Friday, October 30, 2009

Vigilia Mambisa rides again

Rather than engage in a book burning, Vigilia Mambisa’s Miguel Saavedra got himself what appears to be a nice cordless paper shredder to do justice to Juanita Castro’s new book. The performance art protest was double-barreled, taking place in front of Miami’s Spanish consulate to protest Spain’s diplomacy with Cuba.

The book, he says, is full of “lies that make fun of the Cuban community” in exile, he told EFE.

Speaking of Juanita Castro, Rui Ferreira reports in El Mundo that in 1969 she urged the U.S.government to arrest Cuban exiles before they could embark on an armed expedition to Cuba so they would not “throw away their lives in a useless, romantic gesture.” The report is based on a declassified State Department memo that Rui posts here.

(Photo from Cuaderno de Cuba.)


TGonzalez said...

Like the German author Oscar Maria Graf said, when the Nazis were burning other writers' books, but had apparently overlooked his: "I demand that you burn my book as well."

Is there anyway that I can get Vigilia Mambisa to burn my book? Not only does such an act of senseless rage stimulate interest in the tome being destroyed, but it again amphasizes the point that if we expect to foster democracy in a future free Cuba, we need to begin by practicing tolerance and respect for free speech in Miami. It is the point which I make ad- nauseum in my book "Up Dog Street."

Anonymous said...


Vigilia Mambisa is also exercising their free speech right. Free speech doesn't mean that everyone has to communicate in a way that is agreeable to everyone else. As a matter of fact disagreable speech is the best indicator of free speech.

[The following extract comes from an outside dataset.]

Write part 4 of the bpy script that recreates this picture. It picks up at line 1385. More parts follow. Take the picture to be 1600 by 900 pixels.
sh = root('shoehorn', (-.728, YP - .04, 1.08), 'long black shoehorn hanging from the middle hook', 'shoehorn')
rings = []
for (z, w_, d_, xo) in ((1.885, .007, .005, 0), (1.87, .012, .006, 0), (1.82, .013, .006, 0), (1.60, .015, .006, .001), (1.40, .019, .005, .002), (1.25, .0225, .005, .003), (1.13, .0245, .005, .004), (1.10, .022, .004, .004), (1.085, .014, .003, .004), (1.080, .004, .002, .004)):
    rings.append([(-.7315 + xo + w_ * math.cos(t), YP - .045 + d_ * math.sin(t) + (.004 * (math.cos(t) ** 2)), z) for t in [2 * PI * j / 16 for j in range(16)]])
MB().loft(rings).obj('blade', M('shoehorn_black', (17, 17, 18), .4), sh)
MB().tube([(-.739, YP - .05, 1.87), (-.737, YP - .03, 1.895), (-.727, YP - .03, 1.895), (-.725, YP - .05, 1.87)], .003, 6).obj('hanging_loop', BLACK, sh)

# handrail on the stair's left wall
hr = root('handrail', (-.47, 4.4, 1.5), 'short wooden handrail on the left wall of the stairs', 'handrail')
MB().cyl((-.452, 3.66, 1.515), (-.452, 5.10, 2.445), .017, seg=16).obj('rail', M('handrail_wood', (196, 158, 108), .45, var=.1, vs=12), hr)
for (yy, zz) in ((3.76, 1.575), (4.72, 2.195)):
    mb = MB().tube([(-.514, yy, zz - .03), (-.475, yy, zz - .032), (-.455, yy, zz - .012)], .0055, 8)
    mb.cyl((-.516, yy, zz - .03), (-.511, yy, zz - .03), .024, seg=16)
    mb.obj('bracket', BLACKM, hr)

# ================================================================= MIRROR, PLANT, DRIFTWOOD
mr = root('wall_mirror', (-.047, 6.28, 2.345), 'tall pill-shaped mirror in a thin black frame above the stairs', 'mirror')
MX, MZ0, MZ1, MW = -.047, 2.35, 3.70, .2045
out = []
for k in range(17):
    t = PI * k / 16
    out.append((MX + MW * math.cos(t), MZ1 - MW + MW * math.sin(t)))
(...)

BTW could someone explain what is the difference (philosophical not physical) between what they did to J.Castro and M.A.Collins' book in this rally and the savaging of the authors in this and other blogs by commentators and others?

The Rui Ferreira article is valuable because adds another dimension to the discussion but the document that is cited is open to many interpretations not just the one that is proposed in his article.

Vecino de NF

Anonymous said...

BTW it is very instructive to watch the video posted in Generación Y about the exclusion of independent bloggers of a discussion on the Internet in Cuba sponsored by the magazine Temas. Another facet of the raw emotions felt by some Cubans.

Vecino de NF

Anonymous said...

so book burning is your idea of free speech, -- of course there is a political basis for it - same as the nazis.

what next, lynching as a free speech expression as well.

you always seem to be on the wrong side of the argument, while trying your best at moderation.

Anonymous said...

Book burning by private individuals is definitely free speech just as flag burning, etc. Someone burning my books is definitely not free speech. It is an intrusion on my pursuit of happiness (the US Founding Fathers used that euphemism to refer to private property). Lynching is also wrong because it denies life. Get the distinction?

Not knowing who you are I have no idea whether "you always seem to be on the wrong side of the argument". So please sign with a handle, if you want to engage in dialogue rather than ciberchantecleo!